Blazejewski participated at close quarters in the same-sex marriage debate. As a member of the House Judiciary Committee, he sat through long hearings — first on a same-sex marriage bill, and later on the civil-unions bill that was ultimately passed. In light of the same-sex marriage legislation that passed in New York last month, he calls it a “lost opportunity in Rhode Island.”

He also points to a reduction in funding for the Neighborhood Opportunities Program’s efforts to create subsidized housing for low-income renters. The agency had been receiving as much as $7.5 million annually; its funding was cut to $1.5 million.

And he notes passage of a controversial voter-ID bill that will require people to bring identification to the polls next year and require photo IDs starting in 2014. Backers say the bill will help prevent voter fraud, but opponents such as Blazejewski say there is no hard evidence to show that the measure is needed.

“The voter-ID proposal will disenfranchise American citizens who have a legal, equal right to freely vote,” he said. “Our country has a history of having roadblocks to American citizens voting, and I think our job is to make it as easy as possible for American citizens to vote.”

No stranger to public speaking — he drew laughs from his fellow Cumberland graduates in 1998 when he joked that his “lifetime goal” was “to become the emperor of Guam” — Blazejewski appeared poised and confident as he spoke on the House floor and in committee hearings.

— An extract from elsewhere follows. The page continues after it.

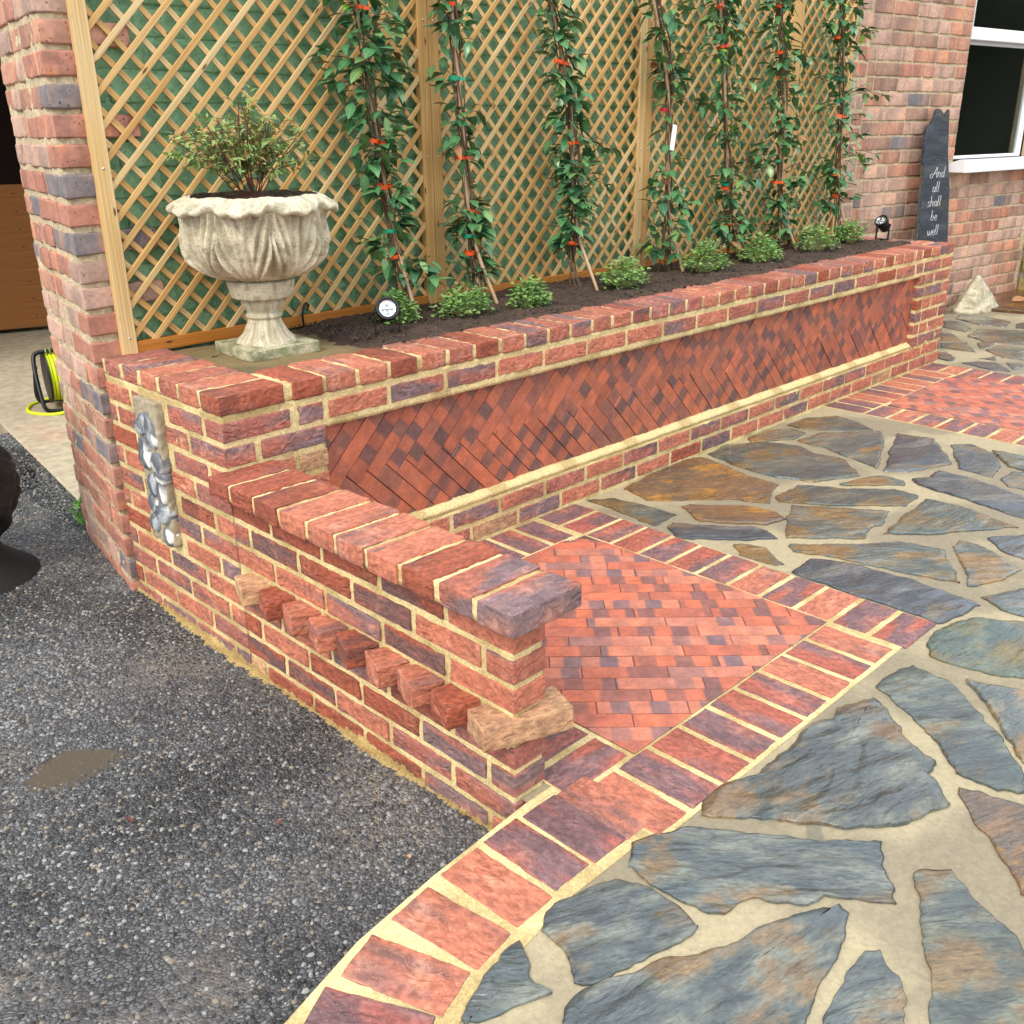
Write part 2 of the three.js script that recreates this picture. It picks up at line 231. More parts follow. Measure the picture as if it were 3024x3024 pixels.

What were his impressions after the six-month session ended? He said he was “struck by how hard legislators work” and felt “privileged to have been given the opportunity to represent” the people of Rhode Island’s 2nd House District, which covers Fox Point, Wayland Square and downtown Providence as well as a portion of East Providence.

“I appreciate the trust that voters in my district put in me to do that in their behalf,” he said.

Asked about the politics and horse-trading that take place as lawmakers seek support for their causes and bills, Blazejewski said the bills that pass are usually “an outcome of deliberation and compromise.”

“It’s rare to see a bill that reflects just one political frame of reference and, oftentimes, there are many different voices that go into a piece of legislation,” he said. “There are real differences of political ideology in the State House, that’s for sure, but that’s not to say that there can’t be compromise, the kind of compromise that’s necessary to get things done.”

A lawyer with Sherin and Lodgen, based in Boston, Blazejewski takes pride in the bills he introduced and shepherded to passage.

They include measures that promote renewable energy, require judicial review before changes are made to conservation easements and allow for-profit, limited-liability companies to seek investments from charitable organizations, as well as private investors. The latter is aimed at social-venture companies that seek to promote social or environmental values as well as make a profit.

After some 10-hour days during the final weeks of the session, Blazejewski and his wife, Ami Gada, a history teacher at Johnston High School, escaped last week to Washington, D.C., and then Rehoboth Beach, in Delaware.

In Washington, he said, they toured the White House and the Capitol and visited his brother-in-law, a doctor in the Navy. At the beach, they enjoyed the sunshine and some “rest and relaxation.”